§ **DATASET CONTENT**:
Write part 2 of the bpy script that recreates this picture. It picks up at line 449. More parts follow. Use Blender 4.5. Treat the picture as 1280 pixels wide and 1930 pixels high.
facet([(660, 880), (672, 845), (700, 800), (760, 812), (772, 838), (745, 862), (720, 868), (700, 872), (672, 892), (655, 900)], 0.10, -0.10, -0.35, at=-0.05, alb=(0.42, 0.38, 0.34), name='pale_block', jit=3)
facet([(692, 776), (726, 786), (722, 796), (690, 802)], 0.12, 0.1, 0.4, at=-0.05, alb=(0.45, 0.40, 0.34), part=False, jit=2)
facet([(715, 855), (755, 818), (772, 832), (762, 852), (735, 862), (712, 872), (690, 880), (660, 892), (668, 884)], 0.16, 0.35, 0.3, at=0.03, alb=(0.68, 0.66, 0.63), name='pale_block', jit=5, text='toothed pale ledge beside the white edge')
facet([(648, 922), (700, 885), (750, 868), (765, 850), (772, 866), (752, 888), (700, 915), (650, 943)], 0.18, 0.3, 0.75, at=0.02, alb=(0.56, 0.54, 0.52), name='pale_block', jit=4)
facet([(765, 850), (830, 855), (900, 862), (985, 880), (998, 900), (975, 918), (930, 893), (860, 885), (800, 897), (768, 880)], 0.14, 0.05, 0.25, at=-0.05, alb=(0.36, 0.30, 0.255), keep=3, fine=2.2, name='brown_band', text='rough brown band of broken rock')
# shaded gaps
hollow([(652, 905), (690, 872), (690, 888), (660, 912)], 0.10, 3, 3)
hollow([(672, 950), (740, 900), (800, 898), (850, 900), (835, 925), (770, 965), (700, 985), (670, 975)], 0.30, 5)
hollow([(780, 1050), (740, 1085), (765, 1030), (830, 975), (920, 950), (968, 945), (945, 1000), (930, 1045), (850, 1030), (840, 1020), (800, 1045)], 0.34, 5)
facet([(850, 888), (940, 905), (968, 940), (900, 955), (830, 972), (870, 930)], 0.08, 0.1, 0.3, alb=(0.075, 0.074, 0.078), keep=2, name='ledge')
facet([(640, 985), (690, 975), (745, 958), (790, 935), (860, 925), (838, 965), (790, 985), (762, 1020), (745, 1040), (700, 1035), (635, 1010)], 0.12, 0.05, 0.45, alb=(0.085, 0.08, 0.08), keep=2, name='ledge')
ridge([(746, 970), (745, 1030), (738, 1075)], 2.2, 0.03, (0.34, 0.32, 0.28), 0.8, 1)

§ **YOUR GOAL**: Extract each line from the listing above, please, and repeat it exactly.

§ **ANSWER IN FULL**:
Write part 2 of the bpy script that recreates this picture. It picks up at line 449. More parts follow. Use Blender 4.5. Treat the picture as 1280 pixels wide and 1930 pixels high.
facet([(660, 880), (672, 845), (700, 800), (760, 812), (772, 838), (745, 862), (720, 868), (700, 872), (672, 892), (655, 900)], 0.10, -0.10, -0.35, at=-0.05, alb=(0.42, 0.38, 0.34), name='pale_block', jit=3)
facet([(692, 776), (726, 786), (722, 796), (690, 802)], 0.12, 0.1, 0.4, at=-0.05, alb=(0.45, 0.40, 0.34), part=False, jit=2)
facet([(715, 855), (755, 818), (772, 832), (762, 852), (735, 862), (712, 872), (690, 880), (660, 892), (668, 884)], 0.16, 0.35, 0.3, at=0.03, alb=(0.68, 0.66, 0.63), name='pale_block', jit=5, text='toothed pale ledge beside the white edge')
facet([(648, 922), (700, 885), (750, 868), (765, 850), (772, 866), (752, 888), (700, 915), (650, 943)], 0.18, 0.3, 0.75, at=0.02, alb=(0.56, 0.54, 0.52), name='pale_block', jit=4)
facet([(765, 850), (830, 855), (900, 862), (985, 880), (998, 900), (975, 918), (930, 893), (860, 885), (800, 897), (768, 880)], 0.14, 0.05, 0.25, at=-0.05, alb=(0.36, 0.30, 0.255), keep=3, fine=2.2, name='brown_band', text='rough brown band of broken rock')
# shaded gaps
hollow([(652, 905), (690, 872), (690, 888), (660, 912)], 0.10, 3, 3)
hollow([(672, 950), (740, 900), (800, 898), (850, 900), (835, 925), (770, 965), (700, 985), (670, 975)], 0.30, 5)
hollow([(780, 1050), (740, 1085), (765, 1030), (830, 975), (920, 950), (968, 945), (945, 1000), (930, 1045), (850, 1030), (840, 1020), (800, 1045)], 0.34, 5)
facet([(850, 888), (940, 905), (968, 940), (900, 955), (830, 972), (870, 930)], 0.08, 0.1, 0.3, alb=(0.075, 0.074, 0.078), keep=2, name='ledge')
facet([(640, 985), (690, 975), (745, 958), (790, 935), (860, 925), (838, 965), (790, 985), (762, 1020), (745, 1040), (700, 1035), (635, 1010)], 0.12, 0.05, 0.45, alb=(0.085, 0.08, 0.08), keep=2, name='ledge')
ridge([(746, 970), (745, 1030), (738, 1075)], 2.2, 0.03, (0.34, 0.32, 0.28), 0.8, 1)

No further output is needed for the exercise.